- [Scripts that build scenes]
* * * *

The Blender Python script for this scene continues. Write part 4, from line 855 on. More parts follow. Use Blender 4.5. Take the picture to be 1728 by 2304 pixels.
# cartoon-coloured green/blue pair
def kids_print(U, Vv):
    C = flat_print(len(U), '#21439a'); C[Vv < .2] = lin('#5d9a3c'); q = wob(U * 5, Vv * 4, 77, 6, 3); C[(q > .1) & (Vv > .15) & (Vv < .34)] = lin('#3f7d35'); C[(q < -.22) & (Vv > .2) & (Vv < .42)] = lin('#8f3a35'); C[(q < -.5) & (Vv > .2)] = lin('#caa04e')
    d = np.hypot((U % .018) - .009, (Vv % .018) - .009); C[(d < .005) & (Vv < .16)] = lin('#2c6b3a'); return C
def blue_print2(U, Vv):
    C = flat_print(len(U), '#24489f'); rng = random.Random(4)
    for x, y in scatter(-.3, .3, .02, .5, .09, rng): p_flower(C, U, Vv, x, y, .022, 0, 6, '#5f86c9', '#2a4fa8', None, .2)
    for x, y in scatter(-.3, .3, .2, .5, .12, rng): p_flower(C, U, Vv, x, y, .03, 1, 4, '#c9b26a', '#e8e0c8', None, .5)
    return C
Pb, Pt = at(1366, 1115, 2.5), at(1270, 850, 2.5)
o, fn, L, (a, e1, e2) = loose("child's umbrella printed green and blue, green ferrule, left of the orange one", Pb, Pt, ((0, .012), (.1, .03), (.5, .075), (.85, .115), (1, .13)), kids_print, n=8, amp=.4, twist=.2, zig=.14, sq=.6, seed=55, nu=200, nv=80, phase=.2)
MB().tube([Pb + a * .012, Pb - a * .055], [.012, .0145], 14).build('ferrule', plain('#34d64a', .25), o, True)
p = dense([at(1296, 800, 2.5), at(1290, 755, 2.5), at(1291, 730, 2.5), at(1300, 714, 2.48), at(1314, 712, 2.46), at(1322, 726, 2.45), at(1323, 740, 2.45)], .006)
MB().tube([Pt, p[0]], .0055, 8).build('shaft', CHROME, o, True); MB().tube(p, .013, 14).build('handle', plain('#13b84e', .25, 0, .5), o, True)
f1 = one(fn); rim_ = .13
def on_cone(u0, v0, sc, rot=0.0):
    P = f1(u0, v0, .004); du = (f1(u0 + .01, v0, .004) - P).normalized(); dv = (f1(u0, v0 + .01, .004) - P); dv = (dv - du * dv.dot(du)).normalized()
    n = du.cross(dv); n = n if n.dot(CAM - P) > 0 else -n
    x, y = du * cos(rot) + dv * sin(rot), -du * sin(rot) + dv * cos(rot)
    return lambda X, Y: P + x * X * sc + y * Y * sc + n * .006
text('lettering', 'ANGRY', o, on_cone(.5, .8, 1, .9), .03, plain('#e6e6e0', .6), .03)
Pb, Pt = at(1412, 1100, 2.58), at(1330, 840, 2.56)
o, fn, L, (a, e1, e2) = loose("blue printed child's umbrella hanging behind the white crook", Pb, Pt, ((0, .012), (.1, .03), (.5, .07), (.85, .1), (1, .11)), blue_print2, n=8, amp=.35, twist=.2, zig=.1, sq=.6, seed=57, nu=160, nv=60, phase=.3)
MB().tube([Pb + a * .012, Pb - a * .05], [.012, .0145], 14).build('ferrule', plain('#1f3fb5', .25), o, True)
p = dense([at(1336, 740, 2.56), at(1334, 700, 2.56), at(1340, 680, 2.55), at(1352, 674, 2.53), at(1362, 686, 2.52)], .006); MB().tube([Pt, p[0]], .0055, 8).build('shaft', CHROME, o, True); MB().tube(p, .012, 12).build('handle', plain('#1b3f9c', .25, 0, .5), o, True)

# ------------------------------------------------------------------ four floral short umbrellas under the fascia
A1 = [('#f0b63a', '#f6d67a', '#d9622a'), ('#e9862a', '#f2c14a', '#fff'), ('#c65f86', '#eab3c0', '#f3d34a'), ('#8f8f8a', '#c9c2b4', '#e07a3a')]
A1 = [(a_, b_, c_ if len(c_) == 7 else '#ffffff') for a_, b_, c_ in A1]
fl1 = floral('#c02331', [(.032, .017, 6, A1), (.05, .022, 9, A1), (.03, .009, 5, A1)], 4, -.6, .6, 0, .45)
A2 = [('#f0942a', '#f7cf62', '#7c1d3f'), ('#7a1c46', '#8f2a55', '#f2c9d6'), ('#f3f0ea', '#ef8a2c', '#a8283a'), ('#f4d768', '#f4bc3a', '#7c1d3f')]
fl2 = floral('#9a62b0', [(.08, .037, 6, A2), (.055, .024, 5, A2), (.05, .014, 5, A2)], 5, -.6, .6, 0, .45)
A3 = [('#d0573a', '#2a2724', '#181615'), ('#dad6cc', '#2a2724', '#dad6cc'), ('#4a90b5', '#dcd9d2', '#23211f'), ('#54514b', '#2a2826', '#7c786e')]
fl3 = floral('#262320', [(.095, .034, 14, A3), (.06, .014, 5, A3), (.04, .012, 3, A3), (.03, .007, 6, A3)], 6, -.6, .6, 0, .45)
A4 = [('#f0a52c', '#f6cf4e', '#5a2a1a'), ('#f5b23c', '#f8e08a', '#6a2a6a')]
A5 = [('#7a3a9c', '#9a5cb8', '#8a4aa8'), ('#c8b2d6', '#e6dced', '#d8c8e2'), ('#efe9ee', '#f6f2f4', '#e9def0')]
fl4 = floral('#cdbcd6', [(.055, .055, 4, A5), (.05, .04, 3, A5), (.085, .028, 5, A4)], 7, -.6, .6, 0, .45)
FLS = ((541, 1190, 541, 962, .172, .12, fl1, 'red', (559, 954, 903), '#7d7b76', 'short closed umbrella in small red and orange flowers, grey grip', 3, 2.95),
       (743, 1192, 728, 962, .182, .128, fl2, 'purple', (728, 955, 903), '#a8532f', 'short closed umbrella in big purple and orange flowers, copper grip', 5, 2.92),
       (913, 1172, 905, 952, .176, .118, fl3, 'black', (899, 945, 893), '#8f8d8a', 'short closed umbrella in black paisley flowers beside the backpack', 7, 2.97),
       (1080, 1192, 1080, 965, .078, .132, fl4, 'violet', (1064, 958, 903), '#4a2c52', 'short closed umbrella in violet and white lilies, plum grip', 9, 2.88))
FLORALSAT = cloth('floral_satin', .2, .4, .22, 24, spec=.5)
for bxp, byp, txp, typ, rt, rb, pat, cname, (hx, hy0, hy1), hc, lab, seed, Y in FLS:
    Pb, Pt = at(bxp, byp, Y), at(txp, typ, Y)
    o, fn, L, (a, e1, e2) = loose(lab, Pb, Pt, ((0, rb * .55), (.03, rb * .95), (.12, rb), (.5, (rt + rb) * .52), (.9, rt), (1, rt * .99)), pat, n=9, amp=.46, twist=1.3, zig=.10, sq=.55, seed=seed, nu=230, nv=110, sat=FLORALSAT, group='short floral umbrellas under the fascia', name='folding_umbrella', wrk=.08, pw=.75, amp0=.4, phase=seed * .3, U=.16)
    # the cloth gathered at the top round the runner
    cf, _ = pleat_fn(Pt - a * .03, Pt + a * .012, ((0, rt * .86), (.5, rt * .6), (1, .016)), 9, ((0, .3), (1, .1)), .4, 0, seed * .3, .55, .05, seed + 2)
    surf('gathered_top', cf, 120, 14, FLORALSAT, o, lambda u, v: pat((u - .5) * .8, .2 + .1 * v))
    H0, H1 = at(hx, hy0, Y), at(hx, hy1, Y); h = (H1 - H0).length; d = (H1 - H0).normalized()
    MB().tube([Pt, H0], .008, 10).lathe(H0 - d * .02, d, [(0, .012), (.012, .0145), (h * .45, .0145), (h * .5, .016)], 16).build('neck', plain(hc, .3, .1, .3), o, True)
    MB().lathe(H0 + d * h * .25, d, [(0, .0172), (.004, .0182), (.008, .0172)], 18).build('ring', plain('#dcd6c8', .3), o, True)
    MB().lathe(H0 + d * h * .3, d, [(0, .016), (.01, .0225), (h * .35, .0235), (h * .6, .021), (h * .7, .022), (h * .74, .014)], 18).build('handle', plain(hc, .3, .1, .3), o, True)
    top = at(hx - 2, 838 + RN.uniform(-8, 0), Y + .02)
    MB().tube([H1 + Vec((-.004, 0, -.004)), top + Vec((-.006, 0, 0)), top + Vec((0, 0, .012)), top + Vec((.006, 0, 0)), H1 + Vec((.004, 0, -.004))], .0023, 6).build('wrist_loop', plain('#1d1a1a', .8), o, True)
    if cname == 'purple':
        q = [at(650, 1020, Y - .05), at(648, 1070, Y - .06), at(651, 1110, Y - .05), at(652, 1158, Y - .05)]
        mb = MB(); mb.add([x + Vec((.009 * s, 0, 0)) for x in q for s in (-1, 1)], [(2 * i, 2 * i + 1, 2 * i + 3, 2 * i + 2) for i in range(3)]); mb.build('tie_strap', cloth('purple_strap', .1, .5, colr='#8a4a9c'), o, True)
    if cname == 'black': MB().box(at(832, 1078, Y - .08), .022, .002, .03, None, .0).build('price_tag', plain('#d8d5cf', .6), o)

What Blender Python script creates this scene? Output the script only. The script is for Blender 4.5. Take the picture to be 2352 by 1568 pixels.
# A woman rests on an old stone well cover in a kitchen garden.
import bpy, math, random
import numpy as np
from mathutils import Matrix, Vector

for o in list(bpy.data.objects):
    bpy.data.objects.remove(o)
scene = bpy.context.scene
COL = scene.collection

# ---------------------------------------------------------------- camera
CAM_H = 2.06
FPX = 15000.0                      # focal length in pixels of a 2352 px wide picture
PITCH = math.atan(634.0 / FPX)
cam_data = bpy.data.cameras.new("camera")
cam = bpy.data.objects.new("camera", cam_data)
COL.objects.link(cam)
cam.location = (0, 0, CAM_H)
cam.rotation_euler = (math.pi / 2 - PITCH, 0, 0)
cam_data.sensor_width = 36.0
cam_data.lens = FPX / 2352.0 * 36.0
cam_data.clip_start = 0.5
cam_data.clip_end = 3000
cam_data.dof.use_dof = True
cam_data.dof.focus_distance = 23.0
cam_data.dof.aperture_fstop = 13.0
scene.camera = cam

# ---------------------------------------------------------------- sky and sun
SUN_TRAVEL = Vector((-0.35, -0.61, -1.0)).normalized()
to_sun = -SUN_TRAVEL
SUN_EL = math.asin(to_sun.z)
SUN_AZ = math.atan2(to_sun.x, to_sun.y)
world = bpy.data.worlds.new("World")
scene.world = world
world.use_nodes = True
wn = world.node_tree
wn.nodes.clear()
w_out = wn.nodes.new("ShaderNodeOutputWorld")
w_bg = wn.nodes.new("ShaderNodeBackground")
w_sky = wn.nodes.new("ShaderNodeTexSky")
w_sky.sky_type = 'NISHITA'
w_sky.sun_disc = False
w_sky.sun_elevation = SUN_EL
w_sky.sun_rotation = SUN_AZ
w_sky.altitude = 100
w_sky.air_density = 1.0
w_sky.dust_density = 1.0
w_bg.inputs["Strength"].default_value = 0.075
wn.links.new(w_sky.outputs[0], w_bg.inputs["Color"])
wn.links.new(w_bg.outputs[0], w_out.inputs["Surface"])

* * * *

- [Task goal] Repeat, character for character, the lines of the material above from the line with "What Blender Python" through the line with "COL = scene.collection".

- [Answer to the exercise]
What Blender Python script creates this scene? Output the script only. The script is for Blender 4.5. Take the picture to be 2352 by 1568 pixels.
# A woman rests on an old stone well cover in a kitchen garden.
import bpy, math, random
import numpy as np
from mathutils import Matrix, Vector

for o in list(bpy.data.objects):
    bpy.data.objects.remove(o)
scene = bpy.context.scene
COL = scene.collection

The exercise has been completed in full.